Leadership in the Age of Complexity

(continued) If we want to be able to get these complex systems to work better, we need to abandon our reliance on the leader-as-hero and invite in the leader-as-host. We need to support those leaders who know that problems are complex, who know that in order to understand the full complexity of any issue, all parts of the system need to be invited in to participate and contribute. We, as followers, need to give our leaders time, patience, forgiveness; and we need to be willing to step up and contribute.

These leaders-as-hosts are candid enough to admit that they don’t know what to do; they realize that it’s sheer foolishness to rely only on them for answers. But they also know they can trust in other people’s creativity and commitment to get the work done. They know that other people, no matter where they are in the organizational hierarchy, can be as motivated, diligent and creative as the leader, given the right invitation.

The Journey from Hero to Host

Leaders who journey from hero to host have seen past the negative dynamics of politics and opposition that hierarchy breeds, they’ve ignored the organizational charts and role descriptions that confine people’s potential. Instead, they’ve become curious. Who’s in this organization or community? What skills and capacities might they offer if they were invited into the work as full contributors? What do they know, what insights do they have that might lead to a solution to this problem?

Leaders-as-hosts know that people willingly support those things they’ve played a part in creating—that you can’t expect people to ‘buy-in’ to plans and projects developed elsewhere. Leaders-as-hosts invest in meaningful conversations among people from many parts of the system as the most productive way to engender new insights and possibilities for action. They trust that people are willing to contribute, and that most people yearn to find meaning and possibility in their lives and work. And these leaders know that hosting others is the only way to get complex, intractable problems solved.

Leaders-as-hosts don’t just benevolently let go and trust that people will do good work on their own Leaders have a great many things to attend to, but these are quite different than the work of heroes. Hosting leaders must:

  • provide conditions and good group processes for people to work together.
  • provide resources of time, the scarcest commodity of all.
  • insist that people and the system learn from experience, frequently.
  • offer unequivocal support—people know the leader is there for them.
  • keep the bureaucracy at bay, creating oases (or bunkers) where people are less encumbered by senseless demands for reports and administrivia.
  • play defense with other leaders who want to take back control, who are critical that people have been given too much freedom.
  • reflect back to people on a regular basis how they’re doing, what they’re accomplishing, how far they’ve journeyed.
  • work with people to develop relevant measures of progress to make their achievements visible.
  • value conviviality and esprit de corps—not false rah-rah activities, but the spirit that arises in any group that accomplishes difficult work together.

Challenges from Superiors

It’s important to note how leaders journeying from hero to host use their positional power.
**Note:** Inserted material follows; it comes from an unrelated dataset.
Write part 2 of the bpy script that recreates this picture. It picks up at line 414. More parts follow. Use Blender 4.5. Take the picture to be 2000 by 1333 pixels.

They have to work all levels of the hierarchy; most often, it’s easier to gain support and respect from the people they lead than it is to gain it from their superiors. Most senior leaders of large hierarchies believe in their inherent superiority, as proven by the position they’ve attained. They don’t believe that everyday people are as creative or self-motivated as are they. When participation is suggested as the means to gather insights and ideas from staff on a complex problem, senior leaders often will block such activities. They justify their opposition by stating that people would use this opportunity to take advantage of the organization; or that they would suggest ideas that have no bearing to the organization’s mission; or that people would feel overly confident and overstep their roles. In truth, many senior leaders view engaging the whole system as a threat to their own power and control. They consistently choose for control, and the resultant chaos, rather than invite people in to solve difficult and complex problems.